Hitting bottom—the point at which the addict realizes they can’t go on —is similar to the principle of maximum entropy (aka MaxEnt). At a certain point, every energetic system —be it a substance-addicted human, a civilization, or a galaxy —reaches a point where it becomes too complex (entropic) to go on. When a system reaches that point, it begins its unstoppable path towards collapse, decay, and death. Peak entropy is the top of the wave, just before that wave folds over and crashes. Waves can be forestalled and buffered, but never eliminated.
Treated as an energetic system, global industrialized civilization is hitting a MaxEnt event. Reliable modeling for this peak and its subsequent decline—much of which is well underway—have been known since at least 1972.
Yesterday’s graphic (above) illustrates the mess that is American life—one that is driving complexity, entropy, and personal and planetary systems’ collapse. This new model for human living counters historical ones, where life centered on a contained area with housing, schools, churches, sweat lodges, and other amenities—usually near natural resources like water and arable land. These small, multipurpose settlements simplified resource distribution, maximized protection, and kept life within walking distance. By limiting system’s (settlement) growth and being energetically conservative, these older formations experienced less entropy, and many enjoy long life-cycles.
Americans flip this. Every home is its own center! Non-home activity is primarily located in dispersed locations within an hour’s drive of one’s home; this activity is housed in single-purpose commercial properties and zones populated by multinational-corporation-owned employment centers and amenities (i.e. office parks and malls).

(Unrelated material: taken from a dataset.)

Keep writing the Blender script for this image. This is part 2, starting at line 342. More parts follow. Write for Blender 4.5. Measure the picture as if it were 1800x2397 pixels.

This societal entropy has a name: suburbia. The planet has been tossing wildfires, heat-waves, droughts, and economic collapse at them, but America gonna America.
In coming posts, I will explain how the work-from-home shift presents an opportunity to start counteracting the structural stressors of entropic American life.
This is so brilliant I really have no response.
Great extended analogy. Another physics-related way to think of an inherently destabilized system nearing dissolution, such as an addict or locus of suburban shit-sprawl like Atlanta, is to imagine a vibrating string experiencing a greater and greater transvese amplitude thanks to additive external forces. Unless the mechanial system on which this wave is mapped is almost infinitely elastic, it will break under shear or other stresses. This model could explain a lot of the apparent civic bonanzas that later prove harbingers of blight, increased crime, citizen resentment, etc.